When folks describe me as ‘a riot’, you might think it means I’m ‘fun and hilarious’. It really means I’m ‘broken glass and molotov cocktails’.
Our junk drawer is so big, it starts at the front door and goes all the way to the back.
I identify as an antique shop.
Look, I’ve been a widow struggling for four years to raise my kids on my own. Hallmark told me I should have tripped over a handsome hunk of man, who turns out to be rich, with a good heart by now.
This is bullshit!
If you want to feel better about your parenting, my 14-year-old asked if she could be a six-pack of beer with her friends for Halloween.
Not to brag but a girl at this party said I look like the Hulk, of course it was when I was turning green from drinking too much, but still…

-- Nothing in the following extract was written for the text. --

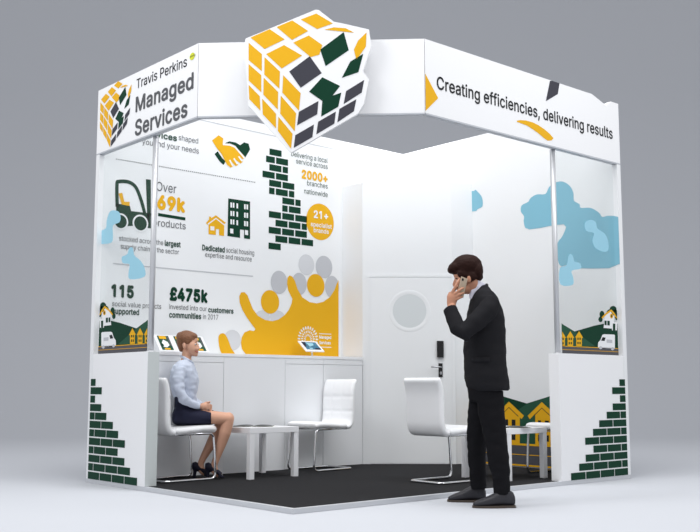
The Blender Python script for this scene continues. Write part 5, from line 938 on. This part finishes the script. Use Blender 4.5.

“Having oatmeal for breakfast so I can get paid to poop at work.”
– Capitalism baby
[adjusting my guitar strap after playing my first song at an open mic] this next one is also about my cat
My cat: thank you so much for the new luxurious window seat
Me: it’s literally a suitcase on a chair
My cat: it’s perfect I love it
My cat: the folded sweatpants on top are a nice touch too
“I’m really good in bed”
-Ice cream
Just saw 2 men with nets, a bag of worms and some rods. Definitely something fishy going on
If oats can be milk, you can be whatever you want.
I once pushed a shopping cart 10 miles the other direction to avoid talking to someone I knew at the grocery store.
If my husband bought a creepy, decrepit house in the middle of nowhere to give us a “fresh start” and the evil spirit inhabiting it tried to possess me, he’d never hear the end of it.
Joan of Arc was great, but nothing compared to her sister, Joan of Circumference, who was a much more rounded person.
The Secret Service was chasing me but I painted a tunnel on the side of a wall and they all ran into it
With all the ghosting these days you’d think there’d be more documented ectoplasmic incidents.